TRANSIÇÃO PARA O PASSADO

Precisamos de futuro. O passado dos que voltam não deixou saudades.


Por General Sérgio Etchegoyen


Chegamos ao término de mais um ano que parece ter percorrido a galope os seus 365 dias. Um ano difícil, no qual a duríssima disputa eleitoral fraturou famílias, abalou amizades, gerou profunda e preocupante desconfiança nas cortes superiores do país e cujo resultado aponta para um futuro de incertezas e inseguranças. Chegamos até aqui divididos e parece que seguiremos assim, infelizmente.

Jair Bolsonaro, escolhido por 49,10% dos eleitores para liderá-los na oposição, abdicou da tarefa e se recolheu a incompreensível silêncio.

O sumiço do governo que termina abriu espaço para que o que chega domine sozinho a cena política, lidere negociações e avance no Congresso com afagos aos supostamente eleitos para fazer oposição.

Até a Copa do Mundo, grande paixão dos brasileiros, deslocada no calendário, parece contaminada pelos maus humores políticos.

O pouco que se consegue ver em meio à densa e barulhenta polvadeira levantada pelas mais de quatro centenas de pessoas designadas para a equipe de transição, não aponta nenhuma novidade. Sobressaem rostos desgastados pelos escândalos de corrupção nas administrações passadas do Partido dos Trabalhadores e outros marcados pela incompetência, num ambiente em que o anacronismo ideológico parece ainda maior do que no passado. 

Não se pode esperar que comissões tão numerosas produzam algo aproveitável em 4 semanas. Impossível elaborar diagnósticos e recomendações confiáveis no exíguo prazo proposto e nesse ambiente de assembleia estudantil. O alvoroço sugere despudorada disputa por sinecuras.

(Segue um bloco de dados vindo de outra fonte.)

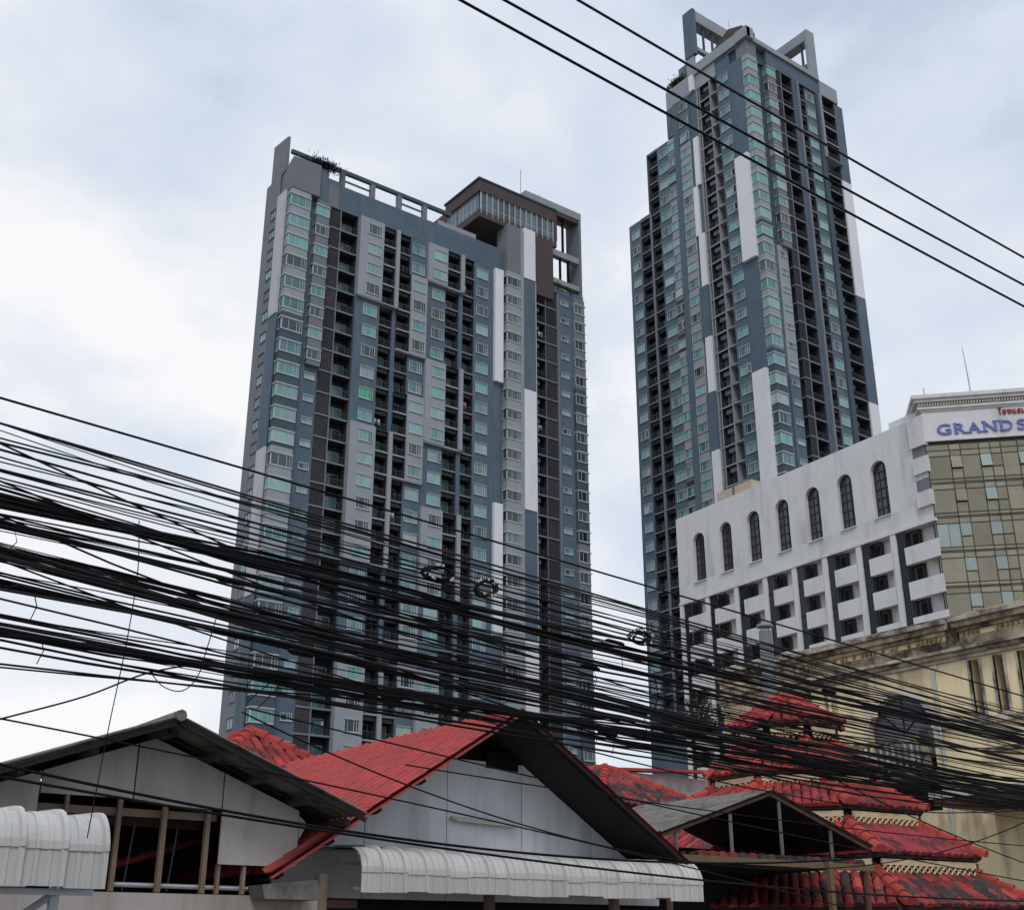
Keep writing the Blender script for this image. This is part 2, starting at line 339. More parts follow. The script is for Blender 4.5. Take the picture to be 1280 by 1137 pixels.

Ao mesmo tempo, articula-se no Congresso a aprovação de emenda constitucional que autorize uma gastança que beira os 200 bilhões de reais! Um macabro “déjà vu” do apetite incontrolável por cargos e recursos públicos caracterizado em administrações anteriores. 

Não há o menor risco de dar certo, lamentavelmente. O explorado contribuinte seguirá bancando a festa.

O desconhecimento do “ethos” militar criou um falso impasse na chamada transição. As Forças Armadas são alicerçadas na hierarquia e na disciplina, como define a Constituição Federal. Instituições dessa natureza não admitem transição, nelas existe substituição. As rígidas normas éticas que sustentam aqueles fundamentos constitucionais não admitem a existência de dois comandantes em paralelo, tampouco dão liberdade para que os substitutos, mesmo quando já indicados, movam-se ou se manifestem fora de suas áreas de atribuições. 
Esperar que oficiais experimentados, com quase meio século de serviço, quebrem seus princípios e convicções, atropelando o processo castrense de passagem de comando é ignorância ou má fé.

A hostilidade já demonstrada ao mercado e a insegurança acenada para o empreendedor, atingem os que produzem riqueza e, por consequência, salários, impostos e ingressos sociais. Sem eles, nenhum governo, em nenhum lugar do mundo, terá o que distribuir. Argentina e Venezuela estão aí, como tristes exemplos da miséria para a qual a demagogia irresponsável e o populismo eleitoreiro podem arrastar os desassistidos que se alega beneficiar.

Precisamos de futuro. O passado dos que voltam não deixou saudades.



Sérgio Westphalen Etchegoyen é general de exército do Exército Brasileiro. Foi ministro-chefe do Gabinete de Segurança Institucional da Presidência do Brasil no Governo Michel Temer.